[Dataset records]

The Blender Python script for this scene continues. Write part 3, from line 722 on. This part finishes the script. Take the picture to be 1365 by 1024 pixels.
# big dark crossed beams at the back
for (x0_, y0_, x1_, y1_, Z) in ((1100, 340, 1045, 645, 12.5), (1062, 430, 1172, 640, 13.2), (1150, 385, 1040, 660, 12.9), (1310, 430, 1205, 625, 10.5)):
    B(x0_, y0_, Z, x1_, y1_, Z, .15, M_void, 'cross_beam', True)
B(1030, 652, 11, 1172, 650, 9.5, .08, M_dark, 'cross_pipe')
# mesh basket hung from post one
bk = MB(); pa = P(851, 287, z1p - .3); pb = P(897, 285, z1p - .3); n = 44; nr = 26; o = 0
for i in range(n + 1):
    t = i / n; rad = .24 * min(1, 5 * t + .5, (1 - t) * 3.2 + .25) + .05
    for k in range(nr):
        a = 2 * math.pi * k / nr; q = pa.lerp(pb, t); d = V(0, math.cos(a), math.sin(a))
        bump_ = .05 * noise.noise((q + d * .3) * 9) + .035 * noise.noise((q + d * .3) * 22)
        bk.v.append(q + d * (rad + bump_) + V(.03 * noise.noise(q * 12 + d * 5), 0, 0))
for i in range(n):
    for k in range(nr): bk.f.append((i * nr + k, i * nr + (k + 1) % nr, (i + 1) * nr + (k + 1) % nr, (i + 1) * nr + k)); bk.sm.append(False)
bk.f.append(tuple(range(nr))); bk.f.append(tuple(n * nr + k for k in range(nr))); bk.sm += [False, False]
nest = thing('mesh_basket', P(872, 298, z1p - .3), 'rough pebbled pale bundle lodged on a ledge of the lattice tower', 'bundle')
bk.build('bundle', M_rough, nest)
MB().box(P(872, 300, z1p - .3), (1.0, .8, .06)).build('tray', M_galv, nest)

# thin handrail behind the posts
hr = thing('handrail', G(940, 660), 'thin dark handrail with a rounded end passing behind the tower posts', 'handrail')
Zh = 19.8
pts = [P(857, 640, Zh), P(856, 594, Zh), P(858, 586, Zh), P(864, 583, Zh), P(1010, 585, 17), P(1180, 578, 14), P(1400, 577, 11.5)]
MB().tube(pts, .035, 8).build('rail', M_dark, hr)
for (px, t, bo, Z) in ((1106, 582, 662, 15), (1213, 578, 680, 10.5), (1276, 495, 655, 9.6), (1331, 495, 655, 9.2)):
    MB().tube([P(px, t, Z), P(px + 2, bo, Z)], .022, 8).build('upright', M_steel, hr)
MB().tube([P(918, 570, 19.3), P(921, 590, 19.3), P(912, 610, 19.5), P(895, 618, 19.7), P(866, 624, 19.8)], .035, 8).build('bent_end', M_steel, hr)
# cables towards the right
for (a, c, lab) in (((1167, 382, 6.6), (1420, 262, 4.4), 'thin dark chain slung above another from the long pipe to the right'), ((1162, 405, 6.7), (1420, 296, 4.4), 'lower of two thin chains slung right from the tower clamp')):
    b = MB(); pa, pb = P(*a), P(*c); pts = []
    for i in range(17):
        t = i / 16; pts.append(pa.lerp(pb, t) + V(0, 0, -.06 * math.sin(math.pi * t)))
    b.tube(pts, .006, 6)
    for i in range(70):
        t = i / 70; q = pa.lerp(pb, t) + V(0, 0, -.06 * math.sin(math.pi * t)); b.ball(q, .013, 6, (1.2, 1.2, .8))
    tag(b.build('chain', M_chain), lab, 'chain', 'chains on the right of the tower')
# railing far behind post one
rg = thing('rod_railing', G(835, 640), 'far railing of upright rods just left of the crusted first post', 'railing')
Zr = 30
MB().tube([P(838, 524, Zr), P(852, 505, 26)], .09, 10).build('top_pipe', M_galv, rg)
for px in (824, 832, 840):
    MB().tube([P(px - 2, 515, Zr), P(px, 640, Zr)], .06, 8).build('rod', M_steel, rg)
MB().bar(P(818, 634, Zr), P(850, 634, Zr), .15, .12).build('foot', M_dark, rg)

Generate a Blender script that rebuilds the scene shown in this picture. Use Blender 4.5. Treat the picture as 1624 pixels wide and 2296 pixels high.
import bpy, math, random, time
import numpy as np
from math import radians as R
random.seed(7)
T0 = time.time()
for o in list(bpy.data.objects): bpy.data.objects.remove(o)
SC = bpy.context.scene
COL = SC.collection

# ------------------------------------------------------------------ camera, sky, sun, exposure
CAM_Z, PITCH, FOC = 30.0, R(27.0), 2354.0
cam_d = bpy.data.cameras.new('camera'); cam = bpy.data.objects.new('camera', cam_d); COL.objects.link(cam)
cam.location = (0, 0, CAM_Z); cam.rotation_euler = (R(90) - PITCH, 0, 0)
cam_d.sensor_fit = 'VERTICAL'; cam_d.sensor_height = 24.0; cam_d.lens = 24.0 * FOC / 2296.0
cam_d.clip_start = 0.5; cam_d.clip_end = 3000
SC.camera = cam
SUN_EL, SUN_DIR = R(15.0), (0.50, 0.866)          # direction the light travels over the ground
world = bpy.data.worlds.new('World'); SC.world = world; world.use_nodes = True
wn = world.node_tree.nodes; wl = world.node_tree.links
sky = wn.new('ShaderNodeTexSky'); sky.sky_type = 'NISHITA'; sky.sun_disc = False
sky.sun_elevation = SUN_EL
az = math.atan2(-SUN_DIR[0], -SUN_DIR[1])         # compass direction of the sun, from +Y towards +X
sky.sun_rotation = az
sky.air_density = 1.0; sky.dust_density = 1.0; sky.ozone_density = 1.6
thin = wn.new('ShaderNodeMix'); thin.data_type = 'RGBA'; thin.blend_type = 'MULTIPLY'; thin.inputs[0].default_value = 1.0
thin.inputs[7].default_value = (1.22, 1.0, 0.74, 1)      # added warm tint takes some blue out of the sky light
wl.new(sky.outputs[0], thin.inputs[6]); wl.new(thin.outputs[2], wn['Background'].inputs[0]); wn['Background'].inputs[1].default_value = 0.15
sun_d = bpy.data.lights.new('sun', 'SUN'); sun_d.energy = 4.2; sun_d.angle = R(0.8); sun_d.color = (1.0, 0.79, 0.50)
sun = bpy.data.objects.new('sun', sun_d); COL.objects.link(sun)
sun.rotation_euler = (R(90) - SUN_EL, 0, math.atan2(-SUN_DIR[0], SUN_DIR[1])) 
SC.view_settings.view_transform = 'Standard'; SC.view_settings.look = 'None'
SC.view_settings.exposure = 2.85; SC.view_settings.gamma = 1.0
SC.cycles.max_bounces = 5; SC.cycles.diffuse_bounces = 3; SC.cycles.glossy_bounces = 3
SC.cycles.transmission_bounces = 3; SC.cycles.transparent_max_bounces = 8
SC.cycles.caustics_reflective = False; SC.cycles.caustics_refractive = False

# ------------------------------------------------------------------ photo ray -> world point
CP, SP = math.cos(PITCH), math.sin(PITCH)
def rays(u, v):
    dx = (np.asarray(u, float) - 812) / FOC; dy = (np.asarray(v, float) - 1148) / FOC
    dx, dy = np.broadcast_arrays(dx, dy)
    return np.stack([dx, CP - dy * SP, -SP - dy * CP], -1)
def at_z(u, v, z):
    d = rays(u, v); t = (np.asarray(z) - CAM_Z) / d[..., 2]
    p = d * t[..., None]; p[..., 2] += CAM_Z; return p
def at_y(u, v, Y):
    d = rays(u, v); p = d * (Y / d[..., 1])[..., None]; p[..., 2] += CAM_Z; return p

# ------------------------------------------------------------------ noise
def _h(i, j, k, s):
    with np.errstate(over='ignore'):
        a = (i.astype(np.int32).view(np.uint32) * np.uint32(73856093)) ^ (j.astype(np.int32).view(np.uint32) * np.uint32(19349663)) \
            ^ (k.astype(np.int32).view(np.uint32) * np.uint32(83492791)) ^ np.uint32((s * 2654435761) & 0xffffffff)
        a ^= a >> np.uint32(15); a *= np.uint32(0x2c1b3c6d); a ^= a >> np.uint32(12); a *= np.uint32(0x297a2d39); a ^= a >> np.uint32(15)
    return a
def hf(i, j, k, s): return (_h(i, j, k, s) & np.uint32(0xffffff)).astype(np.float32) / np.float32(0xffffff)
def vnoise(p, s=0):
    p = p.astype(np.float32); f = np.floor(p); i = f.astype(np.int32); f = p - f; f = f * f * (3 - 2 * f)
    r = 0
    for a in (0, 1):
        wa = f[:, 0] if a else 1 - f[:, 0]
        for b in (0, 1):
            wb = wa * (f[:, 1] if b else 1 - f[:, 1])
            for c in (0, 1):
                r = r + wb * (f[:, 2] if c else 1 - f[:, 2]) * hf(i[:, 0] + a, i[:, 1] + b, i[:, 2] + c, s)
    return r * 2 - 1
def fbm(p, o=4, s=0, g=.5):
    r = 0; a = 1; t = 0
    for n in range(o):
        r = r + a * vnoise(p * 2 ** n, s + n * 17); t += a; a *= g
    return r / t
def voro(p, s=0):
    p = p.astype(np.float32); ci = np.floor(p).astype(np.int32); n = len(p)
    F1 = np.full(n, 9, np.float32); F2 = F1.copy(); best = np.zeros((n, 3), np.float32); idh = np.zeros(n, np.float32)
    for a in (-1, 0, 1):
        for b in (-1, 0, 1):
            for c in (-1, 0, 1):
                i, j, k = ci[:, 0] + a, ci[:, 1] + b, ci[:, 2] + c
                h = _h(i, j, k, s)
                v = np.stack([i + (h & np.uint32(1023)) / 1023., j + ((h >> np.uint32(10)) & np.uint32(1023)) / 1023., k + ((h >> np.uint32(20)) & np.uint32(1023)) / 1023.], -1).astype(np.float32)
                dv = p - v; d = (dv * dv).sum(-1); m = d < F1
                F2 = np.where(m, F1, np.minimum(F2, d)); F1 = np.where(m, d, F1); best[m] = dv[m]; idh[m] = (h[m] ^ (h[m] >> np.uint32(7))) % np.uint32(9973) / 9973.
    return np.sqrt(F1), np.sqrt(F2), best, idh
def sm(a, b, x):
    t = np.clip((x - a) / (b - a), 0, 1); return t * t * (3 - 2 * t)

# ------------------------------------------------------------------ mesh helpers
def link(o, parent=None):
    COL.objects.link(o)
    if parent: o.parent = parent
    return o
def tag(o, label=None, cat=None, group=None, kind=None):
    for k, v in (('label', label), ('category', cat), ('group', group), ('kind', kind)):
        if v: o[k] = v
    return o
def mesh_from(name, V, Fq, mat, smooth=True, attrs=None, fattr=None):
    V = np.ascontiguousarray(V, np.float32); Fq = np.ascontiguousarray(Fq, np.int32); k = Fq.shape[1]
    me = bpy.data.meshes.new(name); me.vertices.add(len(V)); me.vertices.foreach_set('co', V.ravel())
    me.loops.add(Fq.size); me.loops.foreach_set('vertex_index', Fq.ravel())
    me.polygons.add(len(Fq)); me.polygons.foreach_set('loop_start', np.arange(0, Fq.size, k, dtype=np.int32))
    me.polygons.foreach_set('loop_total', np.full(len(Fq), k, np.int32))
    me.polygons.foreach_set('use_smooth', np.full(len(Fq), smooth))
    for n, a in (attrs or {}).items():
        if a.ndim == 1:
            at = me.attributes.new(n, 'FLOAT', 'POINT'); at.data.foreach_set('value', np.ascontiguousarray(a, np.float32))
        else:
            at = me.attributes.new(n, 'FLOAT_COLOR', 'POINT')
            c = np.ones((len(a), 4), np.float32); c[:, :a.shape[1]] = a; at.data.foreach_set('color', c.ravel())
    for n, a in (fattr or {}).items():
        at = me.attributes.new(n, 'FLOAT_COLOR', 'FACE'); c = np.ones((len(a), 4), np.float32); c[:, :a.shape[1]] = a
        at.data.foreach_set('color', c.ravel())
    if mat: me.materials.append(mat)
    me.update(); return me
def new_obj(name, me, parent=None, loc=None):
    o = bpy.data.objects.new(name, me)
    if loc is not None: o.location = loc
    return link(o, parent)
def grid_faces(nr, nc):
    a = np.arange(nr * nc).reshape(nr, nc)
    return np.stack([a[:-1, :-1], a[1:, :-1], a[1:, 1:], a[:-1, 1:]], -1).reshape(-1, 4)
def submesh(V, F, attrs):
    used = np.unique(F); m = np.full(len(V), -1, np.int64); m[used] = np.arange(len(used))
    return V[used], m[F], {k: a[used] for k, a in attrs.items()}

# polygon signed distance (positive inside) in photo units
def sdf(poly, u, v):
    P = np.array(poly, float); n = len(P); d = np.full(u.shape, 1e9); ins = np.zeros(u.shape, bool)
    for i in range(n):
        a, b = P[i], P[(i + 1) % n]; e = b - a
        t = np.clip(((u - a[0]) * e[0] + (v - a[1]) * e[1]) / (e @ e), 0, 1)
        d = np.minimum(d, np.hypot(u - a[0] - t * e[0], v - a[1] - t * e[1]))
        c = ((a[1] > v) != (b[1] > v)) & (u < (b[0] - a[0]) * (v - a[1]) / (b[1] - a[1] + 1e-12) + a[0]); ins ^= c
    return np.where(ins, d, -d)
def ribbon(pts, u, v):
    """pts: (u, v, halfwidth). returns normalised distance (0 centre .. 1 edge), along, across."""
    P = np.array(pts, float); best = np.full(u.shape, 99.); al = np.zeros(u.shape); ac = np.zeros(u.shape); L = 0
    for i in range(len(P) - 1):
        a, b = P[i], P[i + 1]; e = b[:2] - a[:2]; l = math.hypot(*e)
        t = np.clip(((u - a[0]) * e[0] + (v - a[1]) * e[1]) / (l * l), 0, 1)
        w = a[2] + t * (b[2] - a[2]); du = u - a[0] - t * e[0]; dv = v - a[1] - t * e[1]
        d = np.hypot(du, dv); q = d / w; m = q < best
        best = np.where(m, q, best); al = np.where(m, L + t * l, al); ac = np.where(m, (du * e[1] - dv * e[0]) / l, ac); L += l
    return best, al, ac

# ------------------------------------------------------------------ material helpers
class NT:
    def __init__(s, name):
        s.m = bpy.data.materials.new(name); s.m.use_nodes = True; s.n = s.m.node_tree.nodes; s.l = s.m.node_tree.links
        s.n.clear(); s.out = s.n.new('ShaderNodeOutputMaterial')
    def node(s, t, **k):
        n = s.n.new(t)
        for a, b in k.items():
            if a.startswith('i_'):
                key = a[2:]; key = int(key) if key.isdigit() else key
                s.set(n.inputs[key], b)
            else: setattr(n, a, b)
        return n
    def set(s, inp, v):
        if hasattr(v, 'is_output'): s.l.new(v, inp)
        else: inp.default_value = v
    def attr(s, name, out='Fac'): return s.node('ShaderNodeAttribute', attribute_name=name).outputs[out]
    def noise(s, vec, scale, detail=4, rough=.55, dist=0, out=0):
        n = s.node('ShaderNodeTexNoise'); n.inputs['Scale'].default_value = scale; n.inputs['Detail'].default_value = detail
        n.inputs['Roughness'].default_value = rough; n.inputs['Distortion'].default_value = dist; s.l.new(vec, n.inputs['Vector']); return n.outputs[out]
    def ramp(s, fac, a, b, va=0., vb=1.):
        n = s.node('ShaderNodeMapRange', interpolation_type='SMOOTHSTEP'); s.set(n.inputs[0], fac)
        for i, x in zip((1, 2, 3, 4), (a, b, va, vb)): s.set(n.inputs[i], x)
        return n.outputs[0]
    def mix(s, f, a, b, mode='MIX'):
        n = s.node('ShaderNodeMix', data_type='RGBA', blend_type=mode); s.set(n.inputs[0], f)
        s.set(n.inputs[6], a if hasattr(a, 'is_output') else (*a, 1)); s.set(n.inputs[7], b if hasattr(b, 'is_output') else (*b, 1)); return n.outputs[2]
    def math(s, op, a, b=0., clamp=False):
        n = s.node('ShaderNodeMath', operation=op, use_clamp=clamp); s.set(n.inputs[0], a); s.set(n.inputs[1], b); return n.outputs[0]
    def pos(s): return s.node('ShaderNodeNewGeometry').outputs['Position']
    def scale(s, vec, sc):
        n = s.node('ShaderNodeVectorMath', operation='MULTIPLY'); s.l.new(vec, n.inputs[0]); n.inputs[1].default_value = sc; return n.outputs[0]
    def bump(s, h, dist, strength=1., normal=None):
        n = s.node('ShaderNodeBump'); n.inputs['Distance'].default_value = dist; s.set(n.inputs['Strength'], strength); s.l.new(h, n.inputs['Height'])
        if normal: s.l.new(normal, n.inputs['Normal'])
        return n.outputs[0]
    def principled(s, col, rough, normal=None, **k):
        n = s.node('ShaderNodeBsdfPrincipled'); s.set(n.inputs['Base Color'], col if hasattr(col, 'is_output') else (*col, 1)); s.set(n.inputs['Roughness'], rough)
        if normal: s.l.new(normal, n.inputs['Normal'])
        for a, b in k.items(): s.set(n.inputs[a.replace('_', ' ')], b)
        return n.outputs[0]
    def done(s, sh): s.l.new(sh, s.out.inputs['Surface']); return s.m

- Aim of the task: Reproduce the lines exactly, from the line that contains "Generate a Blender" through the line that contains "COL = SC.collection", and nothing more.

- Task response:
Generate a Blender script that rebuilds the scene shown in this picture. Use Blender 4.5. Treat the picture as 1624 pixels wide and 2296 pixels high.
import bpy, math, random, time
import numpy as np
from math import radians as R
random.seed(7)
T0 = time.time()
for o in list(bpy.data.objects): bpy.data.objects.remove(o)
SC = bpy.context.scene
COL = SC.collection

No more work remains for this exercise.